(Scene script records)
——————————
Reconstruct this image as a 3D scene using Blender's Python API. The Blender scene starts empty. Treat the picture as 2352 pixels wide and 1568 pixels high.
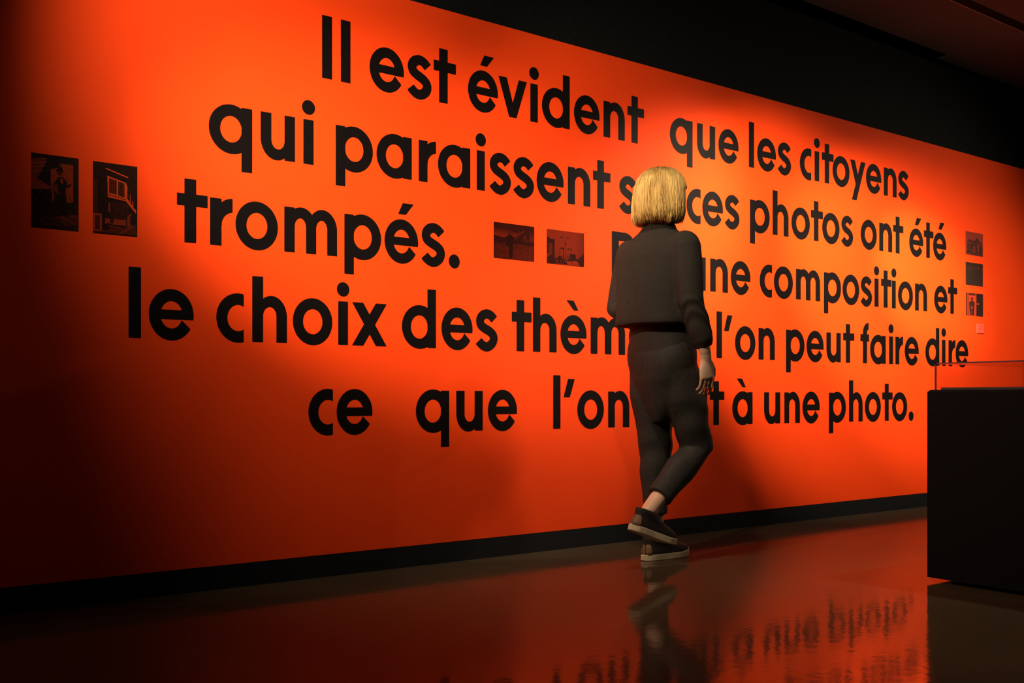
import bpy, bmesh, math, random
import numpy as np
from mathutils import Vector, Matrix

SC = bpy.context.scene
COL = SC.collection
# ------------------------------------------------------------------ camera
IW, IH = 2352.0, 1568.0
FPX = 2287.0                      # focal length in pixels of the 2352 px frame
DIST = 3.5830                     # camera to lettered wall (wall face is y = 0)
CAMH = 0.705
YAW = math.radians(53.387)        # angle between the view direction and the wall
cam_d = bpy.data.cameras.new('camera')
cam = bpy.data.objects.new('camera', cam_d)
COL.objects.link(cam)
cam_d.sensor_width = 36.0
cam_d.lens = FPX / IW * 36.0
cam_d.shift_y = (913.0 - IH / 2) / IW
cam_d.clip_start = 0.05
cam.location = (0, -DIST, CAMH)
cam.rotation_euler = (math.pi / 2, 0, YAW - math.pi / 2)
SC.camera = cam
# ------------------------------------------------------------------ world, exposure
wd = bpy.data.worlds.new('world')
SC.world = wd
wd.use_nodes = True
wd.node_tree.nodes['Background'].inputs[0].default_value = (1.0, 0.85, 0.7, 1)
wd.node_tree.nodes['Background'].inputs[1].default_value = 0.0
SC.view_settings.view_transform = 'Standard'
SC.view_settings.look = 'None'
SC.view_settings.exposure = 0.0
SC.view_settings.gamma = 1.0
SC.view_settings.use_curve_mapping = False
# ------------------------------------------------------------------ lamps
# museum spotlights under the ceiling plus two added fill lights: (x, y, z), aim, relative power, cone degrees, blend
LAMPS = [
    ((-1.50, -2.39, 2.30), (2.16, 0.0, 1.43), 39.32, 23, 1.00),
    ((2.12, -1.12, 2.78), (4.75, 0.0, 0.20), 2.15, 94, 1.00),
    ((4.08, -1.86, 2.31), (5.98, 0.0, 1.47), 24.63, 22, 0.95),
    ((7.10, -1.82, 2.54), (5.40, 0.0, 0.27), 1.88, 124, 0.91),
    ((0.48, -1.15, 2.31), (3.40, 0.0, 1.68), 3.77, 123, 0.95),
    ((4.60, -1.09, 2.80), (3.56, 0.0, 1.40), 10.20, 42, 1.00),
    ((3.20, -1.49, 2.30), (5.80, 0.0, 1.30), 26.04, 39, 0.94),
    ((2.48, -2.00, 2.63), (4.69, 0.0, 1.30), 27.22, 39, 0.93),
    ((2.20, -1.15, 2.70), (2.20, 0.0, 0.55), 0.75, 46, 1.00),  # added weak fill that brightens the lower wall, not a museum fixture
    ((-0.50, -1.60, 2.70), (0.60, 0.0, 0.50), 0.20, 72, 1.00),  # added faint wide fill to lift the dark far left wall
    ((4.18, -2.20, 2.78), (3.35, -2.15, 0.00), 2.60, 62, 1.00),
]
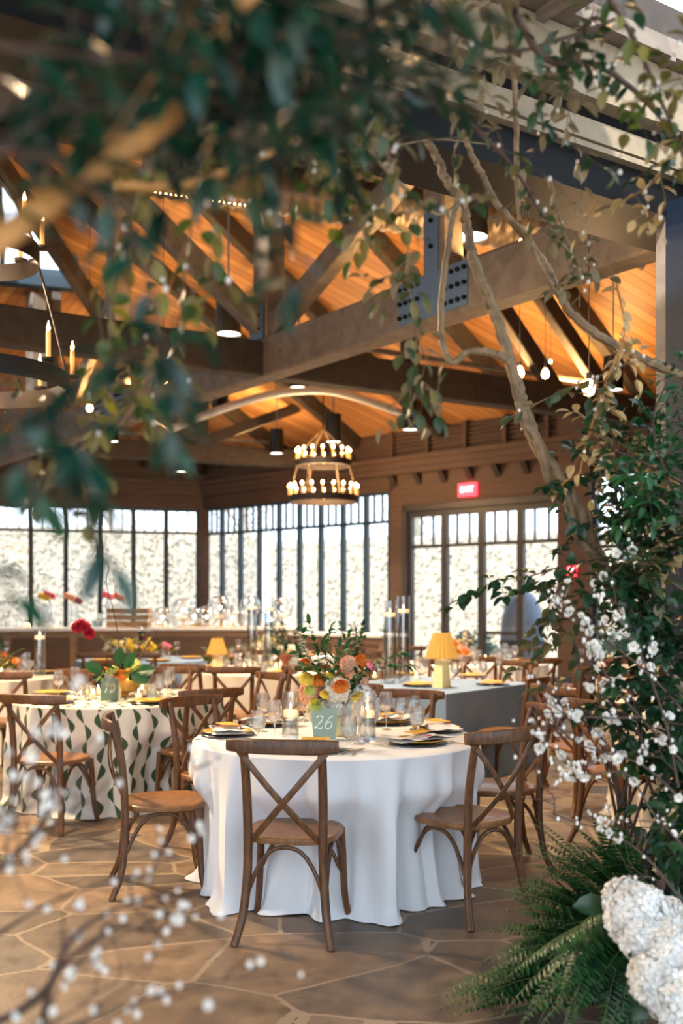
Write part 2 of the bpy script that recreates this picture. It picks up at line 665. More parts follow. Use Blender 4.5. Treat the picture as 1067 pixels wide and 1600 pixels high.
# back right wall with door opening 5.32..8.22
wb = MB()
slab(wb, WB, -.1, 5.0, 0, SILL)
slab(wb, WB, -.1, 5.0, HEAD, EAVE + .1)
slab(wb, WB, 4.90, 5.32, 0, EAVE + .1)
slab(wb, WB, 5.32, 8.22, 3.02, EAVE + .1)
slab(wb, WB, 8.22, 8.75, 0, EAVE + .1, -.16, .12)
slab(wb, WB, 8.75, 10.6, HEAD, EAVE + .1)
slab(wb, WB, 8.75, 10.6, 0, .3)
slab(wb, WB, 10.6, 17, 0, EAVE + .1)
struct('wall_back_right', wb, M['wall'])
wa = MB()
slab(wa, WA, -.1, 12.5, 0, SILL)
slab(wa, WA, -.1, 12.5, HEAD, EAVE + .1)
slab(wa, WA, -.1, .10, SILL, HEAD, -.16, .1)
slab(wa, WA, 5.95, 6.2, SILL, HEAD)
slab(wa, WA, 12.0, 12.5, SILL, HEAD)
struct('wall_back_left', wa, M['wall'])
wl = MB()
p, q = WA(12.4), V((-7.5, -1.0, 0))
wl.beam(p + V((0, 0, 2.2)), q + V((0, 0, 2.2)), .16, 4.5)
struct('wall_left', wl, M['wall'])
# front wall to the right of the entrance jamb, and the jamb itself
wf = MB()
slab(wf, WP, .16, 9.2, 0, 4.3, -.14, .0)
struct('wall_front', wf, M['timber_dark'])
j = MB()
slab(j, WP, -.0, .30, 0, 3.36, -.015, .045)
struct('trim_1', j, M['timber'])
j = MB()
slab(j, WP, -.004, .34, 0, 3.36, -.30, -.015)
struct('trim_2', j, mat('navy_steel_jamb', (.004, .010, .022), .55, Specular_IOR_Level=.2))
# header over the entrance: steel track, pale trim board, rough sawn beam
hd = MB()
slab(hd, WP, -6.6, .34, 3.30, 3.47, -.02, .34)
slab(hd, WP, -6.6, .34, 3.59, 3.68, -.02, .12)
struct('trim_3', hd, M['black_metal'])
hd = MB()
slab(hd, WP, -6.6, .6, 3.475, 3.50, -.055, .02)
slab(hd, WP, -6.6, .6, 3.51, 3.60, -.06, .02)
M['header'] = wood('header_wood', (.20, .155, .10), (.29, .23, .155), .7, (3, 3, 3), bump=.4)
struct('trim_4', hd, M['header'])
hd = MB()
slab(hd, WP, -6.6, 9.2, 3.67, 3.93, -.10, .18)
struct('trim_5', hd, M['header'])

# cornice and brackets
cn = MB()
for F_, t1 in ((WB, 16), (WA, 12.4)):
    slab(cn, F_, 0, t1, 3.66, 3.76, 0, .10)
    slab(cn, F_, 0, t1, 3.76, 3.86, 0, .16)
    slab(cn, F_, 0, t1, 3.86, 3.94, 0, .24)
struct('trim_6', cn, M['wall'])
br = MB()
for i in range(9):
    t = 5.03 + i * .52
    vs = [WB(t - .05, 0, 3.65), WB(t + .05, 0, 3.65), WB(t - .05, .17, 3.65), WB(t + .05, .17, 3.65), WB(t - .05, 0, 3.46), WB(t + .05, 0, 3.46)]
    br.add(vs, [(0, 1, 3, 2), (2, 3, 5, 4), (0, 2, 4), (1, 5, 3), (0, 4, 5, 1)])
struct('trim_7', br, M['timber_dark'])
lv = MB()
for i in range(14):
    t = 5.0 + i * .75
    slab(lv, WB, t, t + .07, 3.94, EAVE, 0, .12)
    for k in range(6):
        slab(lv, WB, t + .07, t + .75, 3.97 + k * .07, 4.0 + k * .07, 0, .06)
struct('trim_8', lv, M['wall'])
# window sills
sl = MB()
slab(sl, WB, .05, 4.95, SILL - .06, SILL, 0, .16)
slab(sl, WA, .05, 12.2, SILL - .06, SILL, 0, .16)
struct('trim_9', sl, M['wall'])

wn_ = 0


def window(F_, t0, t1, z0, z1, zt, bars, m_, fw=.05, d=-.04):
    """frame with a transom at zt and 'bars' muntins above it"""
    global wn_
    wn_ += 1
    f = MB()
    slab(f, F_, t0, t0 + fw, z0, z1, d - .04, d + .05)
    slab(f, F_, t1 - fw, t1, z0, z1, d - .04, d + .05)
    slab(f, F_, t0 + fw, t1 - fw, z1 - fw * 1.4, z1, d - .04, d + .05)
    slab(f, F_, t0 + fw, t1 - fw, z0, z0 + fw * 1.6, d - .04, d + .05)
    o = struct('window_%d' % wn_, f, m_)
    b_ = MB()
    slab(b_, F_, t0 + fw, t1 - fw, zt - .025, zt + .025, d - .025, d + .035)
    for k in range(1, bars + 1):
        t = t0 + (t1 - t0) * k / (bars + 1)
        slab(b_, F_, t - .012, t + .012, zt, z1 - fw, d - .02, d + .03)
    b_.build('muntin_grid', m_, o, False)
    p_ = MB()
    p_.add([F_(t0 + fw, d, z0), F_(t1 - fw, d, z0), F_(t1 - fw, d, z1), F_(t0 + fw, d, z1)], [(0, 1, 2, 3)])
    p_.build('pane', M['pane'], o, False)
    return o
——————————
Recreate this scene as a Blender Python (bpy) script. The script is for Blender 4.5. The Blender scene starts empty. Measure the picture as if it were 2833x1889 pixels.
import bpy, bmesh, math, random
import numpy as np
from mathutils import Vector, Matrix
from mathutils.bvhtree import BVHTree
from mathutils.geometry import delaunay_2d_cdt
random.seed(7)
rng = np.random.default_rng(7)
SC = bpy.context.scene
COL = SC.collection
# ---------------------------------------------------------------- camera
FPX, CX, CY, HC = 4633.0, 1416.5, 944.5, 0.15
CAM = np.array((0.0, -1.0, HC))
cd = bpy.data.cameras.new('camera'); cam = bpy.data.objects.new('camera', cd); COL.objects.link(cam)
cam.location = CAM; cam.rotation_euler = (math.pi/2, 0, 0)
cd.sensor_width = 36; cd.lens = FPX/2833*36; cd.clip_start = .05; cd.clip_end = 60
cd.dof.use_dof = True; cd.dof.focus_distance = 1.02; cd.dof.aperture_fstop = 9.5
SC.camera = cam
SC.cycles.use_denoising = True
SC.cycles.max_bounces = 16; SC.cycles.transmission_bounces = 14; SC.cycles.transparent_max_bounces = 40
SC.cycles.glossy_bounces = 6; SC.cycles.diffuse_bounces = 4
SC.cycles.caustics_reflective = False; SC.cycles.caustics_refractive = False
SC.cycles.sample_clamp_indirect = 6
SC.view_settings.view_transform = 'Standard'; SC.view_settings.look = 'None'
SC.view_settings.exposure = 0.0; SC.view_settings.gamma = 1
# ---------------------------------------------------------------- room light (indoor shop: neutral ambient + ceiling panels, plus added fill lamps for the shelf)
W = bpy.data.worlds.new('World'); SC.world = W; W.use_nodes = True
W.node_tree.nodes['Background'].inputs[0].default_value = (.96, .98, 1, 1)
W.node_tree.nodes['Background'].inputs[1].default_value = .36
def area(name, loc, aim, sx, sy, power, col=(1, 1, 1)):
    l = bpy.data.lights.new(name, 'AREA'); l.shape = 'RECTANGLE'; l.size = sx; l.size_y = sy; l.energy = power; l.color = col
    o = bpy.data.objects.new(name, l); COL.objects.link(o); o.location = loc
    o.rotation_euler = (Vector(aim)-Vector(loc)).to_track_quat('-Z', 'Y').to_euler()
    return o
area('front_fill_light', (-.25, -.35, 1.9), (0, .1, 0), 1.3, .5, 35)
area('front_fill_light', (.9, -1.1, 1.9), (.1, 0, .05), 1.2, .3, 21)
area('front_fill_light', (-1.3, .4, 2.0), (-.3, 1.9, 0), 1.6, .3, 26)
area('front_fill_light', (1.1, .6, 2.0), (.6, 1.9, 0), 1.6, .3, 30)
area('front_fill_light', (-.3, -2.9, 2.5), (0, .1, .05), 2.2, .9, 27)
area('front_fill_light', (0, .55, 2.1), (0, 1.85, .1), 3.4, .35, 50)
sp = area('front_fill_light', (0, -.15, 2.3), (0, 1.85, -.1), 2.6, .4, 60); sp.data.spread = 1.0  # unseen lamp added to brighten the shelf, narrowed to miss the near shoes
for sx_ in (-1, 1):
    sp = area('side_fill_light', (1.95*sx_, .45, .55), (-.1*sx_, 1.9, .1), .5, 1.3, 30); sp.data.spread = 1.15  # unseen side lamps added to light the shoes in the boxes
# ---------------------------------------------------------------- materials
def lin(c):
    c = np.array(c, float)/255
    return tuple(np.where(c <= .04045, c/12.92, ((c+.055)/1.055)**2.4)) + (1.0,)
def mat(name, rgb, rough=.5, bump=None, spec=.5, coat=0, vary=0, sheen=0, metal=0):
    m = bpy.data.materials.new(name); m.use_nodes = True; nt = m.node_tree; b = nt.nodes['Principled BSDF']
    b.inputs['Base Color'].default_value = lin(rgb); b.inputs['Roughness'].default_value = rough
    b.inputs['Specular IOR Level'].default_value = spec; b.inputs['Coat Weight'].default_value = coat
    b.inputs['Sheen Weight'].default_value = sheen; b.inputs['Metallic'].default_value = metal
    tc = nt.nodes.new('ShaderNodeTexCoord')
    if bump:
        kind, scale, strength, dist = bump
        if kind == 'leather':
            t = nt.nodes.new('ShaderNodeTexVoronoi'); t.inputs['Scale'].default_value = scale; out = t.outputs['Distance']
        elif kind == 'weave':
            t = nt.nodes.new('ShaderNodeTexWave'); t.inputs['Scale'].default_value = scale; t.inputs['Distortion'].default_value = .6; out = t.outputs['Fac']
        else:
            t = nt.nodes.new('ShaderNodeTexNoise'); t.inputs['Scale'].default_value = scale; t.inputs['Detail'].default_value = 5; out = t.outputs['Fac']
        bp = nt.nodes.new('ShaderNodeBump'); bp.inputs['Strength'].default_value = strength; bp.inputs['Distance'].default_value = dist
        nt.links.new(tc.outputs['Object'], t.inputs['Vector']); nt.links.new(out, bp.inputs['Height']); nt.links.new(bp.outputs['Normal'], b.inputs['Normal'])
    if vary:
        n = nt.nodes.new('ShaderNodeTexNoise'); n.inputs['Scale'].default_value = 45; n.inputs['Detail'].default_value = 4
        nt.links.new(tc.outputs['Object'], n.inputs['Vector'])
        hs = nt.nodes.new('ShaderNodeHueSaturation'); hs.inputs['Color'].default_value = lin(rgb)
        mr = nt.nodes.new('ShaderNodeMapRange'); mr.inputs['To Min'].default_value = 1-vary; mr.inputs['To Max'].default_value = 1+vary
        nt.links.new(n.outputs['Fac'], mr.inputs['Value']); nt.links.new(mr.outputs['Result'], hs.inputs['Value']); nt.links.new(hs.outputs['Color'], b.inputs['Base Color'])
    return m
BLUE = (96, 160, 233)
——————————
## YOUR GOAL:
List each line in the listing that contains the string "Python".

## COMPLETE RESPONSE:
Reconstruct this image as a 3D scene using Blender's Python API. The Blender scene starts empty. Treat the picture as 2352 pixels wide and 1568 pixels high.
Recreate this scene as a Blender Python (bpy) script. The script is for Blender 4.5. The Blender scene starts empty. Measure the picture as if it were 2833x1889 pixels.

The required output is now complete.